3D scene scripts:
----------

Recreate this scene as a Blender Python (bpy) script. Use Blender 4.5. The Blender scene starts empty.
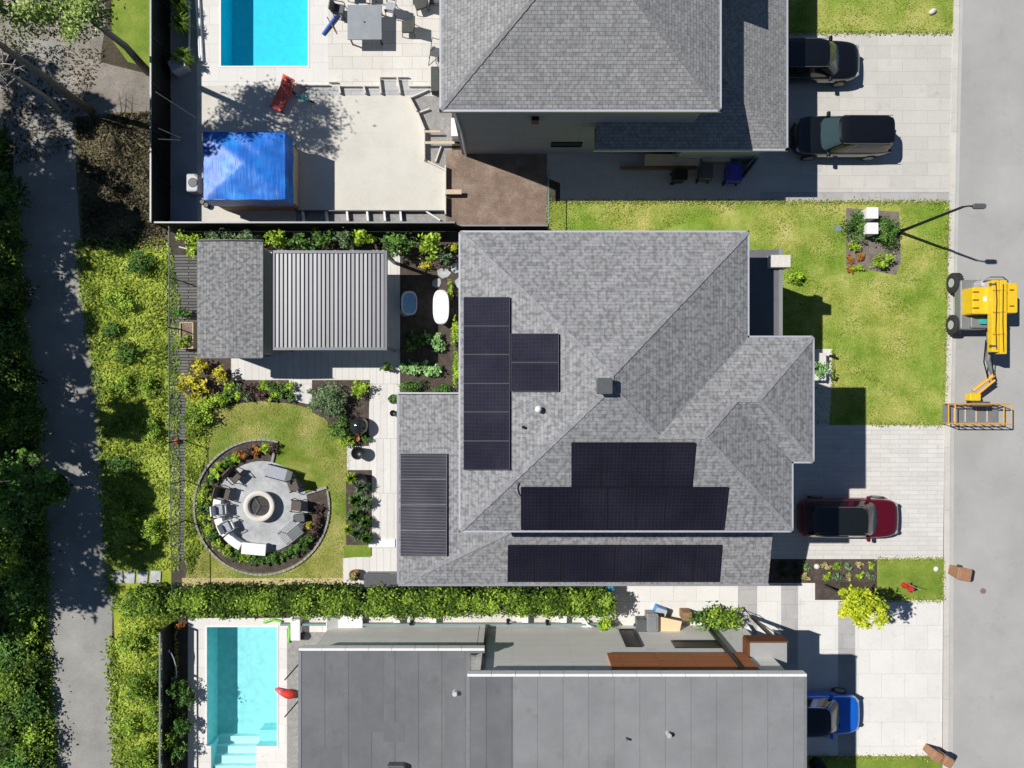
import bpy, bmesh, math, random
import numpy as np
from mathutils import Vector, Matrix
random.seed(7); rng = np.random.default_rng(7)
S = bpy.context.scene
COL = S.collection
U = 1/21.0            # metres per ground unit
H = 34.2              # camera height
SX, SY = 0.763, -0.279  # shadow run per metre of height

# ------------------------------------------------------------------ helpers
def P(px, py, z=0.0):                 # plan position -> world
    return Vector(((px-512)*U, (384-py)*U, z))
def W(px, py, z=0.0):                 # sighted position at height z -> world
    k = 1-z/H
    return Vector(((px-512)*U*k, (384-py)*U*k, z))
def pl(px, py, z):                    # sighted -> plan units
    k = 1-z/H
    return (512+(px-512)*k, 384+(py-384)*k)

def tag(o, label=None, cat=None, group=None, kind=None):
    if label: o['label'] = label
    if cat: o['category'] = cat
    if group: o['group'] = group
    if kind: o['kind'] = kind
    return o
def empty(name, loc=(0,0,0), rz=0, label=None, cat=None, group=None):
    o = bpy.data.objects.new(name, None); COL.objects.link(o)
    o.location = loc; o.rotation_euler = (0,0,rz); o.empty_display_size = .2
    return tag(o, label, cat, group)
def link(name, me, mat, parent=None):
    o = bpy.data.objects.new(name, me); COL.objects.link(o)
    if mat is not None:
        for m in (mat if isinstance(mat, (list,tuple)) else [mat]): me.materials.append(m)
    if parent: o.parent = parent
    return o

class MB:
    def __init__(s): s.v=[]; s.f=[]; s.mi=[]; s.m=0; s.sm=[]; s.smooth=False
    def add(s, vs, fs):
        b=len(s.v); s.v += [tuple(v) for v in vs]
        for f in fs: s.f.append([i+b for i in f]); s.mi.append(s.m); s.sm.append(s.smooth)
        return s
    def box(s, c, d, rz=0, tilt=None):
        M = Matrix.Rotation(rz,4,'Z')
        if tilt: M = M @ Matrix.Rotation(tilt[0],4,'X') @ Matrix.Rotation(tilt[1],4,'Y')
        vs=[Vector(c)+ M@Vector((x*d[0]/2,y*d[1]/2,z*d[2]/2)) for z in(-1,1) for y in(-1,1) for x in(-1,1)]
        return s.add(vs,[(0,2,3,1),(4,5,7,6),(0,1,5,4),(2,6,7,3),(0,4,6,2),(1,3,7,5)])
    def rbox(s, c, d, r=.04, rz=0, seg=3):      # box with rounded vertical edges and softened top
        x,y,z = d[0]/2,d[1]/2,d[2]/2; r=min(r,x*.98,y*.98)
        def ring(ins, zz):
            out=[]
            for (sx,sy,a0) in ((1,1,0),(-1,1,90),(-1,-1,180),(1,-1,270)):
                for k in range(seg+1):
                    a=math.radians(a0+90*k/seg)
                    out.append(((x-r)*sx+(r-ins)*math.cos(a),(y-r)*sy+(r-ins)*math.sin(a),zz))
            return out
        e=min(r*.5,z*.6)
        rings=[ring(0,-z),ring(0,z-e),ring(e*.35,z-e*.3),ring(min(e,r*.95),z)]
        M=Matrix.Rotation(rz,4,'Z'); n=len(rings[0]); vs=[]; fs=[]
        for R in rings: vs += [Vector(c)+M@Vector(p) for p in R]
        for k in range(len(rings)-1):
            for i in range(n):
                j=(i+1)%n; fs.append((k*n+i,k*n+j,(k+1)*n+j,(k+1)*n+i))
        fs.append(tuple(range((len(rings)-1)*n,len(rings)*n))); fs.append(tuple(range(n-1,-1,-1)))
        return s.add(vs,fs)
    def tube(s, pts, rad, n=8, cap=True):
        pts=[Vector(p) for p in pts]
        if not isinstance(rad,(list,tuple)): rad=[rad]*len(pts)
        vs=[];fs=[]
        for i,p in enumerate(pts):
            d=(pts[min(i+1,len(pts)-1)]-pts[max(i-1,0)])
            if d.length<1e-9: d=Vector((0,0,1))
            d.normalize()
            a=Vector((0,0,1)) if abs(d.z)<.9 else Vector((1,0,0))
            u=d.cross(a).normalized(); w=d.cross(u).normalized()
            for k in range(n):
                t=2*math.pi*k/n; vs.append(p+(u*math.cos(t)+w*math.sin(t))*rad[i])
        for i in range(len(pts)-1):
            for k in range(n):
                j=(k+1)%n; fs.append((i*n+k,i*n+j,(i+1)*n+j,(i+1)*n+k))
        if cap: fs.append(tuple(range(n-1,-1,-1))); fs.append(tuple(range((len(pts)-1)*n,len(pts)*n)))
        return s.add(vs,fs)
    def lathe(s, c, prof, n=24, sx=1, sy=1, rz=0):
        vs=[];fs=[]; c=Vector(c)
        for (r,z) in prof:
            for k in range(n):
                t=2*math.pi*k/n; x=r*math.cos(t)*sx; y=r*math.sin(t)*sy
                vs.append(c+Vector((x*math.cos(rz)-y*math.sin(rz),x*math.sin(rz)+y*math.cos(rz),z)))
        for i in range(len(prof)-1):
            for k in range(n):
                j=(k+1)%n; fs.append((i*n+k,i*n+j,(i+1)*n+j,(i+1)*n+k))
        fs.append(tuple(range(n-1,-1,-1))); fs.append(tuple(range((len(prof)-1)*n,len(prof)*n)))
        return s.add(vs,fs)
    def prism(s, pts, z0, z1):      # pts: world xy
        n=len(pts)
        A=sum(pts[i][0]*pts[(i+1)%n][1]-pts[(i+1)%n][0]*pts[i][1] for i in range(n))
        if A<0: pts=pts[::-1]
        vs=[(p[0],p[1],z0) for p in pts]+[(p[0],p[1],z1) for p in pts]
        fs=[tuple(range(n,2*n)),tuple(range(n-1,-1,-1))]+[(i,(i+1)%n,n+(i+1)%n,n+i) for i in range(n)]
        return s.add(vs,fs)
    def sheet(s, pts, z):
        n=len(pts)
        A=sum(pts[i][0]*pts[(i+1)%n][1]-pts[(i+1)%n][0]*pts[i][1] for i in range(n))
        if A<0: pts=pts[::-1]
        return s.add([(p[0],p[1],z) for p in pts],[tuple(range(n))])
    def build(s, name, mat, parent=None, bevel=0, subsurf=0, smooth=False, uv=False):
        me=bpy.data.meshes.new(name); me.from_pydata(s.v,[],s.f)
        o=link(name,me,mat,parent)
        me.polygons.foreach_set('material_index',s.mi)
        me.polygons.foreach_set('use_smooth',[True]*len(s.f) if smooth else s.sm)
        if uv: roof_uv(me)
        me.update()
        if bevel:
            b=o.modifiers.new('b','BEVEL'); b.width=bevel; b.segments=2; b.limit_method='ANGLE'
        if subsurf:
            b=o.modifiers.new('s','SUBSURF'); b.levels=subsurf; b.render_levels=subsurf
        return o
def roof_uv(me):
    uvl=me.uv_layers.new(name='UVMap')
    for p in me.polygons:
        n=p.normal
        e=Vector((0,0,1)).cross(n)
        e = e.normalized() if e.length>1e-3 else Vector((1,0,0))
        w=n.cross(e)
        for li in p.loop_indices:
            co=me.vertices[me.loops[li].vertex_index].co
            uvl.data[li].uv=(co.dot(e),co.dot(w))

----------

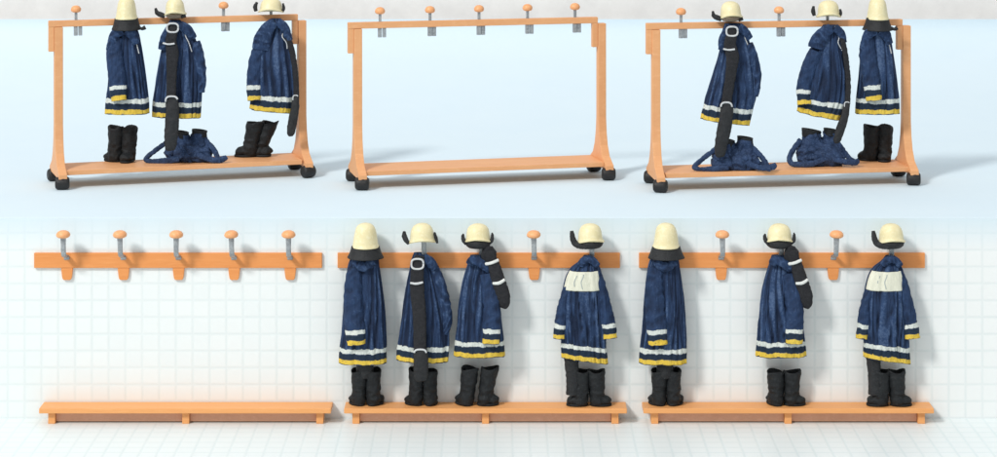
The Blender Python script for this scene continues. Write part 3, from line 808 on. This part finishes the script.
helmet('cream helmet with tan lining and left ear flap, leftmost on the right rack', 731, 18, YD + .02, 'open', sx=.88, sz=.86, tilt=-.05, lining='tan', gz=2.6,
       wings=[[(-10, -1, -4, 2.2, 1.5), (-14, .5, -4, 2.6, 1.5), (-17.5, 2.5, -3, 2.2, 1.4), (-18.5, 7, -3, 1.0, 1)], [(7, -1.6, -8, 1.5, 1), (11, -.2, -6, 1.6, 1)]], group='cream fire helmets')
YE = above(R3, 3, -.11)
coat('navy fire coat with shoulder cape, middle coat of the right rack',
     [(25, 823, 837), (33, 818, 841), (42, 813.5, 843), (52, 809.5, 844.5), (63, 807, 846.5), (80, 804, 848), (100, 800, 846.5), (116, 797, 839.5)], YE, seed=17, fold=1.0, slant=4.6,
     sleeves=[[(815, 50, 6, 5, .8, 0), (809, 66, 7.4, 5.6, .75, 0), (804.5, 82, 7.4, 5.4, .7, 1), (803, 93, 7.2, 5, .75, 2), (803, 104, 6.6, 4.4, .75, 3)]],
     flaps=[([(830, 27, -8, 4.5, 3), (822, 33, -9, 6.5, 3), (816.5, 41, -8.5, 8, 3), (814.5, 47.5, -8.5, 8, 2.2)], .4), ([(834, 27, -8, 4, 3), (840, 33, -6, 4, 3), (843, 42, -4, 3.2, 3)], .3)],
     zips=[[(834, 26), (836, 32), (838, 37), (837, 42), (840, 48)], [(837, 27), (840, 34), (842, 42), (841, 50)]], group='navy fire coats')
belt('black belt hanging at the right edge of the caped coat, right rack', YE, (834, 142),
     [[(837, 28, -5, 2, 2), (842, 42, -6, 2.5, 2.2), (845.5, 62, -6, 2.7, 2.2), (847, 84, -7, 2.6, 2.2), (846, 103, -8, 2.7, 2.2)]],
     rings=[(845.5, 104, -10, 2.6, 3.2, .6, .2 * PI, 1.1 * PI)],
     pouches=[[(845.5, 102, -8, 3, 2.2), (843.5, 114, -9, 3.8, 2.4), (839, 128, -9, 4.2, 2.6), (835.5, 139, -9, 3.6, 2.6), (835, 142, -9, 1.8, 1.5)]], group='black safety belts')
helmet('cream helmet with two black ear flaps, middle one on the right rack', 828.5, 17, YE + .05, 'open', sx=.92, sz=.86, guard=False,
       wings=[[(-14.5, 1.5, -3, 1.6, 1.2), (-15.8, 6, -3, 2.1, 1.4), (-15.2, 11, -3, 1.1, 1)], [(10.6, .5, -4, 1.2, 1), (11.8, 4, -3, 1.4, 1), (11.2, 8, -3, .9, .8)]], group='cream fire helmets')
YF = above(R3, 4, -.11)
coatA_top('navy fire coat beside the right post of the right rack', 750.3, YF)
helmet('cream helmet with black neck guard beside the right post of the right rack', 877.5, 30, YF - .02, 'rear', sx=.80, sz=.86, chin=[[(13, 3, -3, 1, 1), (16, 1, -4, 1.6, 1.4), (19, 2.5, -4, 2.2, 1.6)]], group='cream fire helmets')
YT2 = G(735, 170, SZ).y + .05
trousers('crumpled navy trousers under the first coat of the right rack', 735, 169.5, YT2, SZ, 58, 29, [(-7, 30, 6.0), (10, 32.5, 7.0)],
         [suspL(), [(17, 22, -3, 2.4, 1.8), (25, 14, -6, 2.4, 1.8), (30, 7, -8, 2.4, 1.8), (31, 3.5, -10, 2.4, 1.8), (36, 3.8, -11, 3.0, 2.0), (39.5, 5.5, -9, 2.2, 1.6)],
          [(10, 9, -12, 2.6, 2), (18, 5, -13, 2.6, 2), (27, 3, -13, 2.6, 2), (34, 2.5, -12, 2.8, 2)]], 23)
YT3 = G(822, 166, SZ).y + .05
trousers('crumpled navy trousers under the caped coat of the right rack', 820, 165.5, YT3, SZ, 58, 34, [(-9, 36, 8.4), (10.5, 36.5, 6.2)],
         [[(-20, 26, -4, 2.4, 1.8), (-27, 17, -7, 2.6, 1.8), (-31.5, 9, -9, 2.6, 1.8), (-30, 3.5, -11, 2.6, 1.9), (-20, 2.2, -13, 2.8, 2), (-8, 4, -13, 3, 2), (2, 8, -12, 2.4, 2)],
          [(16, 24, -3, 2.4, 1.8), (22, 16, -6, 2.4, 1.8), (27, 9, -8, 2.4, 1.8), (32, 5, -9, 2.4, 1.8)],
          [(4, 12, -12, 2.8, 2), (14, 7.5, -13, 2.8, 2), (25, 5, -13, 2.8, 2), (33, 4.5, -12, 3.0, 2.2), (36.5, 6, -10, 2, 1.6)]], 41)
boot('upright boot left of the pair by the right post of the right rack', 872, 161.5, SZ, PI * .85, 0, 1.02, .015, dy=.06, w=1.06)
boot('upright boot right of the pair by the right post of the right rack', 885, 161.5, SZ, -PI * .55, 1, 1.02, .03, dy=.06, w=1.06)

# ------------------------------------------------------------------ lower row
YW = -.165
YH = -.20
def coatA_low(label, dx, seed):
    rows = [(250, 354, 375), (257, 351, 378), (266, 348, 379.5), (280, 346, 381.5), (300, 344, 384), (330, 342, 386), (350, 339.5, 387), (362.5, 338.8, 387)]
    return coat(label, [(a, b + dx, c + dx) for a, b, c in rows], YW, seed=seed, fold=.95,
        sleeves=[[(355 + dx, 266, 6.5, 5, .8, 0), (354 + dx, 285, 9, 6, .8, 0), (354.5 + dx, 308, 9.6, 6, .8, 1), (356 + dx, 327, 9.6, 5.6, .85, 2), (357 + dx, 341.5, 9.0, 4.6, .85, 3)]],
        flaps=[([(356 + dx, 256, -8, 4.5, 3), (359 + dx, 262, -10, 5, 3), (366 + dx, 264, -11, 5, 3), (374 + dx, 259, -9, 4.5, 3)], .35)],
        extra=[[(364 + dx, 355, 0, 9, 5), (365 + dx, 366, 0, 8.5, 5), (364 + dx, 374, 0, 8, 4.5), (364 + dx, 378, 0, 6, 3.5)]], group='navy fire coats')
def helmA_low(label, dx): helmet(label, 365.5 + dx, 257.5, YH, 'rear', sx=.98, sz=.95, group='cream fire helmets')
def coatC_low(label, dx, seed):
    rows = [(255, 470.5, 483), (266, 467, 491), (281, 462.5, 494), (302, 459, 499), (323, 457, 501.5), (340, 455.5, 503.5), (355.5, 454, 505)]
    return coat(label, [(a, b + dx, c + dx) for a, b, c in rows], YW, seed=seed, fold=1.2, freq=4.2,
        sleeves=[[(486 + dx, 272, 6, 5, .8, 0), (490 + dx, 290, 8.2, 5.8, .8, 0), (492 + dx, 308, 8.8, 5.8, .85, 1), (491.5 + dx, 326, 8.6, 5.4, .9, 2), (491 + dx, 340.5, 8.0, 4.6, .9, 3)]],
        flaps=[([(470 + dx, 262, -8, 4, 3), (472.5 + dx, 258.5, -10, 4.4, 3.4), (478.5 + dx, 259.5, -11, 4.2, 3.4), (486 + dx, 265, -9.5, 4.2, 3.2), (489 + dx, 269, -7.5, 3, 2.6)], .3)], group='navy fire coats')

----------

Problem description -> Could you quote, word for word, only the lines from the one containing "Recreate this scene" through the one containing "SX, SY = 0.763, -0.279", both included, and leave out any pictures?

Answer ->
Recreate this scene as a Blender Python (bpy) script. Use Blender 4.5. The Blender scene starts empty.
import bpy, bmesh, math, random
import numpy as np
from mathutils import Vector, Matrix
random.seed(7); rng = np.random.default_rng(7)
S = bpy.context.scene
COL = S.collection
U = 1/21.0            # metres per ground unit
H = 34.2              # camera height
SX, SY = 0.763, -0.279  # shadow run per metre of height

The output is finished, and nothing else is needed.